Por Carolina Vásquez Araya:
Lo que está en juego es la vida del planeta, por ello la
protesta debería ser unánime.
La campaña mediática y los comentarios –algunos francamente
indignantes y ofensivos- para descalificar la campaña de protesta y
concienciación iniciada hace más de un año por Greta Thunberg, una adolescente
sueca de 16 años, es uno de esos fenómenos difícilmente comprensibles. ¿Odio,
miedo o simplemente rechazo a una realidad sobre la cual estamos más o menos
conscientes? Quizá se pueda sumar a esta fórmula el pensamiento patriarcal,
cuyo marco conceptual no solo considera a la mujer un accesorio incapaz de
pensar por sí mismo, sino también coloca a la niñez y la juventud en una
posición de subordinación y dependencia, cuyos límites a la libertad de
expresión demarca con feroz autoridad.
Greta Thunberg dio ante la comunidad internacional una
lección valiosa imposible de ignorar. Sus fuertes palabras para recriminar a
los representantes de los países reunidos en la cumbre del clima en la sede de
las Naciones Unidas, cayeron sobre una audiencia cuyos objetivos están
determinados por la economía y el poder geopolítico, no así por la urgente
necesidad de reformar sus políticas para detener el acelerado deterioro
ambiental que amenaza la vida sobre la Tierra.

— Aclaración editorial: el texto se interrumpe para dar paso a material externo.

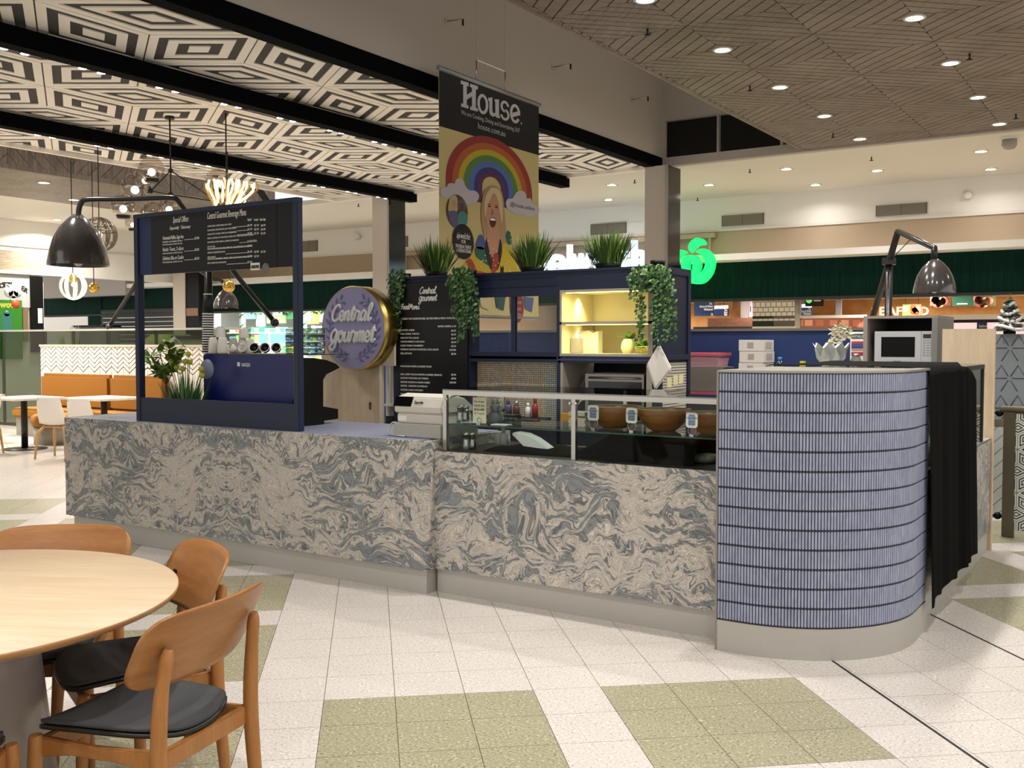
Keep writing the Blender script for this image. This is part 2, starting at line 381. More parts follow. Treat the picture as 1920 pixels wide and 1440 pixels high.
# ---- bulkhead above the raft's right edge, with clerestory windows in its return wall
BXW = -5.10 * K
bulk = struct(MB().box(BXW - .12, BXW, -9, RY1 + .03, ZR + .12, 6.2).build('bulkhead', GREYB))
struct(MB().box(BXW - .13, BXW + .012, -9, RY1 + .02, ZR - .035, ZR + .118).build('trim_1', RK))
CY = RY1 + .02
zb0, zb1 = kz(3.70), kz(4.13)
cl = MB().box(BXW, -1.0, CY, CY + .12, ZR + .002, zb0).box(BXW, -1.0, CY, CY + .12, zb1, 6.2)
xs = [BXW + .05, -4.40 * K, -3.66 * K, -2.92 * K, -1.0]
cl.box(BXW, BXW + .05, CY, CY + .12, zb0, zb1)
struct(cl.build('wall_clerestory', GREYB))
ALU = mat('alu_frame', 'a8a298', .5, .4); VOID = mat('night_glass', '050505', .15)
for k in range(3):
    x0, x1 = xs[k], xs[k + 1]
    w = struct(MB().box(x0, x1, CY + .06, CY + .075, zb0, zb1).build('window_%d' % (k + 1), VOID))
    MB().box(x1 - .014, x1 + .014, CY - .01, CY + .08, zb0, zb1).build('mullion', ALU, w); MB().box(x0, x1, CY - .005, CY + .06, zb1 - .012, zb1).build('head_frame', ALU, w)
struct(MB().box(BXW - 2, 8, -9, RY1 + .2, 6.2, 6.3).build('ceiling_void', GREYB))
struct(MB().box(FX_GAP, RX0 + .05, -6, RY1 + .2, 5.2, 5.26).build('ceiling_gap', GREYB))
# ---- timber ceiling on the right: squares set on the diagonal, nested boards
def planks(name, ang):
    m = mat(name, '6d6156', .5); t = NT(m); v = t.mapping(t.pos(), (1, 1, 1), (0, 0, ang)); v2 = t.mapping(v, (1.1, 16, 1))
    n = t.noise(v2, 3.0, 4, .65)[0]; n2 = t.noise(v, 2.2, 1)[0]
    f = t.math('ADD', t.math('MULTIPLY', n, .7), t.math('MULTIPLY', n2, .3))
    t.link(t.ramp(f, [(.30, '51473f'), (.5, '75685c'), (.68, '8d7f71')]), t.b.inputs['Base Color']); return m
PLA, PLB = planks('plank_a', PI / 4), planks('plank_b', -PI / 4)
TZ = kz(3.62); TX0, TX1, TY1 = -3.42 * K, 3.6 * K, 11.03 * K
timber = struct(MB().box(TX0, TX1, -9, TY1, TZ + .012, TZ + .06).build('timber_ceiling', mat('plank_groove', '14110f', .8)))
struct(MB().box(TX0 - .04, TX0, -9, TY1, TZ - .003, TZ + .12).build('trim_2', PLA))
hx, hy = .65 * K, .63 * K; L0 = Vector((-2.74 * K, 5.67 * K)); boards = []
for a in range(-4, 8):
    for b in range(-10, 14):
        if (a + b) % 2: continue
        c = L0 + Vector((hx * a, hy * b))
        if c.x > 1.6: continue
        q = [Vector((0, -hy)), Vector((hx, 0)), Vector((0, hy)), Vector((-hx, 0))]
        for r in range(5):
            so = 1 - r * .2; si = so - .2
            for i in range(4):
                p = [c + q[i] * so, c + q[(i + 1) % 4] * so, c + q[(i + 1) % 4] * si, c + q[i] * si]
                n = (q[i] + q[(i + 1) % 4]).normalized(); m0 = sum(p, Vector((0, 0))) / 4
                tdir = (q[(i + 1) % 4] - q[i]).normalized()
                p = [w + (-n if k < 2 else n) * .0055 + (tdir if k in (0, 3) else -tdir) * .003 for k, w in enumerate(p)]
                p = clip([tuple(w) for w in p], TX0, TX1, -9, TY1)
                if len(p) > 2: boards.append((dep((m0.x, m0.y, TZ)) if m0.y > 5 else 99, p, i % 2))
boards.sort(key=lambda t: t[0])
far = {0: MB(), 1: MB()}; cnt = 0
for d, p, k in boards:
    c = Vector((p[0][0], p[0][1], TZ)); vis = seen_up = 0
    v = c - C0; dd = dep(c)
    if dd > 1: vis = -80 < 960 + F * v.dot(_rt) / dd < 2000 and -80 < 720 - F * v.dot(_u2) / dd < 400
    if vis and cnt < 300: MB().prism([(x, y, TZ) for x, y in p], (0, 0, .014)).build('plank', (PLA, PLB)[k], timber); cnt += 1
    else: far[k].prism([(x, y, TZ) for x, y in p], (0, 0, .014))
for k in (0, 1): stuff(far[k].build('distant_planks', (PLA, PLB)[k], timber))
# ---- white ceiling and supermarket frontage behind
WY = 13.85 * K
CEILW = mat('ceiling_white', 'd9d2c6', .8)
struct(MB().box(-26, 8, RY1 + .14, WY + .2, ZR + .001, ZR + .08).build('ceiling', CEILW))
zt = [ay(1600, y, WY).z for y in (350, 417, 482, 501, 557)]
zt[0] = ZR
HX0 = ay(430, 560, WY).x
wb = MB().box(-26, 8, WY, WY + .2, zt[1], ZR + .08)
struct(wb.build('wall_back', WHITE))
struct(MB().box(-26, 8, WY - .015, WY + .2, zt[2] + .02, zt[1]).build('wall_back_tan', TAN))
struct(MB().box(-26, 8, WY - .04, WY, zt[1] - .015, zt[1] + .025).build('trim_3', OFFW))
struct(MB().box(-26, 8, WY - .55, WY + .2, zt[2], zt[2] + .10).build('soffit', WHITE))
DG = mat('dark_green', '0c2a24', .7, spec=.1)
t_ = NT(DG); t_.link(t_.ramp(t_.noise(t_.mapping(t_.pos(), (22, 1, .3)), 6, 2)[0], [(.3, '041814'), (.7, '0b342a')]), t_.b.inputs['Base Color'])
gb = struct(MB().box(-26, 8, WY - .06, WY + .2, zt[4] + .02, zt[2]).build('trim_4', DG))
struct(MB().box(-26, 8, WY - .09, WY + .22, zt[4] - .02, zt[4] + .02).build('trim_5', mat('dark_grey_edge', '26231f', .6)))
struct(MB().box(-32, 12, 29.9, 30, 0, 7).build('wall_far', OFFW))
# ---- columns at the corners of the raft
COLM = mat('column_render', 'c4b8aa', .8)
colY = 10.8 * K
for lab, xa, xb, xc in (('pale square column with black side behind the navy cabinet', 1208.8, 1249, 1266.5), ('pale square column with black side behind the round sign', 698, 727, 749)):
    A, B, Cc = ay(xa, 400, colY).x, ay(xb, 400, colY).x, ay(xc, 400, colY).x
    t = thing('column', lab, 'column', ((A + B) / 2, colY + .15, 0))
    MB().box(A, B, colY, colY + (Cc - B) + .12, 0, ZR - .03).build('shaft', COLM, t)
    MB().box(B, B + .02, colY - .01, colY + .42, 0, ZR - .03).build('black_side', BLACKG, t)
    MB().box(B - .005, B + .03, colY - .02, colY - .01, 0, ZR - .03).build('edge_strip', ALU, t)
# ================================================================ KIOSK BODY
KITBLUE = mat('kitkat_blue', '9298ae', .28); t_ = NT(KITBLUE)
t_.link(t_.ramp(t_.noise(t_.mapping(t_.pos(), (9, 9, 3)), 5, 2)[0], [(.3, '8b91a9'), (.7, 'a0a6bb')]), t_.b.inputs['Base Color'])
KGROUT = mat('kitkat_grout', '2b2c38', .7)
def finger(mb, c, u, n, w=.0052, h=.0435, d=.0042):       # one finger tile standing on its face: u across, n outward, rounded ends
    c = Vector(c); u = Vector(u); n = Vector(n); z = Vector((0, 0, 1)) if abs(n.z) < .5 else n.cross(u)
    pts = [(-w, -h + w), (-w * .6, -h + .3 * w), (0, -h), (w * .6, -h + .3 * w), (w, -h + w), (w, h - w), (w * .6, h - .3 * w), (0, h), (-w * .6, h - .3 * w), (-w, h - w)]
    mb.prism([c + u * a + z * b for a, b in pts], n * d)
# ---- left counter with mirrored marble front
c1 = thing('coffee_counter', 'long counter with mirrored grey marble front under the drinks menu frame', 'counter', (-5.57, 5.2, 0))
XS = -5.50
MB().box(-7.39, XS - .0015, 4.77, 4.80, .15, .933).build('marble_panel', MARB1, c1); MB().box(XS + .0015, -3.745, 4.77, 4.80, .15, .933).build('marble_panel', MARB1, c1)
MB().box(-3.775, -3.745, 4.80, 5.7, .15, .933).build('marble_panel', MARB1, c1); MB().box(-7.39, -7.36, 4.80, 5.72, .15, .933).build('marble_panel', MARB1, c1)
MB().box(-7.36, -3.775, 4.80, 5.70, .15, .9235).build('carcass', KGROUT, c1)
MB().box(-7.33, -3.762, 4.802, 5.66, 0, .15).build('kickboard', KICK, c1)
mb = MB()
for r in range(56):
    for q in range(37):
        x = -7.31 + q * .0955 + (.0 if r % 2 == 0 else .0); y = 4.815 + r * .0157
        mb.prism([(x - .0445, y - .0064, .9235), (x + .0445, y - .0064, .9235), (x + .0445, y + .0064, .9235), (x - .0445, y + .0064, .9235)], (0, 0, .0085))
stuff(mb.build('counter_tiles', KITBLUE, c1))
# ---- middle counter under the glass case
c2 = thing('display_counter', 'lower counter with flowing grey marble front below the glass display case', 'counter', (-2.85, 5.2, 0))
MB().box(-3.743, -1.882, 4.86, 4.89, .15, .869).build('marble_panel', MARB2, c2)
MB().box(-3.743, -1.882, 4.89, 5.62, .15, .862).build('carcass', mat('dark_laminate', '3b3a3a', .5), c2)
MB().box(-3.743, -1.882, 4.885, 5.58, 0, .15).build('kickboard', KICK, c2)
MB().box(-3.74, -1.882, 4.892, 5.62, .862, .8685).build('counter_top', mat('case_floor', '23201f', .3), c2)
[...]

No es posible ignorar que un puñado de países
industrializados y sus sociedades consumistas han agotado, en menos de un
siglo, recursos no renovables extrayéndolos de países empobrecidos por la
corrupción y los conflictos bélicos provocados para facilitar sus operaciones.
Como consecuencia de esa destrucción sistemática del equilibrio natural de la
vida en el planeta, la Humanidad se enfrenta a un futuro incierto y poblado de
amenazas que ya es necesario atender.
Sin embargo, ese escenario resulta apocalíptico para las
grandes corporaciones y los países hegemónicos que gobiernan al mundo. De
establecerse parámetros estrictos de reducción de emisiones, sustitución de
fuentes de energía y cese de explotación de recursos no renovables y de
especies marinas, muchos serían los efectos en sus planes y perspectivas
económicas, en sus políticas sociales y de consumo, pero sobre todo en un
replanteamiento drástico del concepto de desarrollo. Por esa razón, observan
con recelo las acciones y el impacto de una adolescente de 16 años quien, sin
mayores alardes, ha levantado una oleada de protestas a nivel global exigiendo
acciones urgentes para detener el cambio climático.
La situación de deterioro ambiental ha sido negada sistemáticamente
por los gobiernos de países con mayores índices de consumo, por lo tanto, los
mayores responsables por la situación actual. Eso, porque en su carrera hacia
el poder absoluto, un freno de esa magnitud echaría por tierra sus ambiciones y
afectaría gravemente su hegemonía económica. De esa cuenta, el presidente de la
nación más consumista del planeta no tuvo empacho en intentar descalificar la
actuación de Greta Thunberg y tampoco desperdiciaron la ocasión quienes apoyan
sus políticas.
Lo importante no es, en realidad, quien trae el mensaje sino
lo que este comunica. Como mensajera, la joven sueca logró su cometido por la
pertinencia de un tema que afecta de manera directa a la niñez y la juventud
del planeta. Una juventud cuyas perspectivas de vida y desarrollo se ven
limitadas por la codicia corporativa y las políticas de dominación de algunas
naciones súper poderosas cuyos representantes intentaron matar –mediáticamente-
a la mensajera; pero el mensaje logró infiltrarse en la conciencia de millones
de jóvenes, para quienes la vida es mucho más importante que un sistema de
consumo alienante, impuesto por razones ajenas al bienestar humano.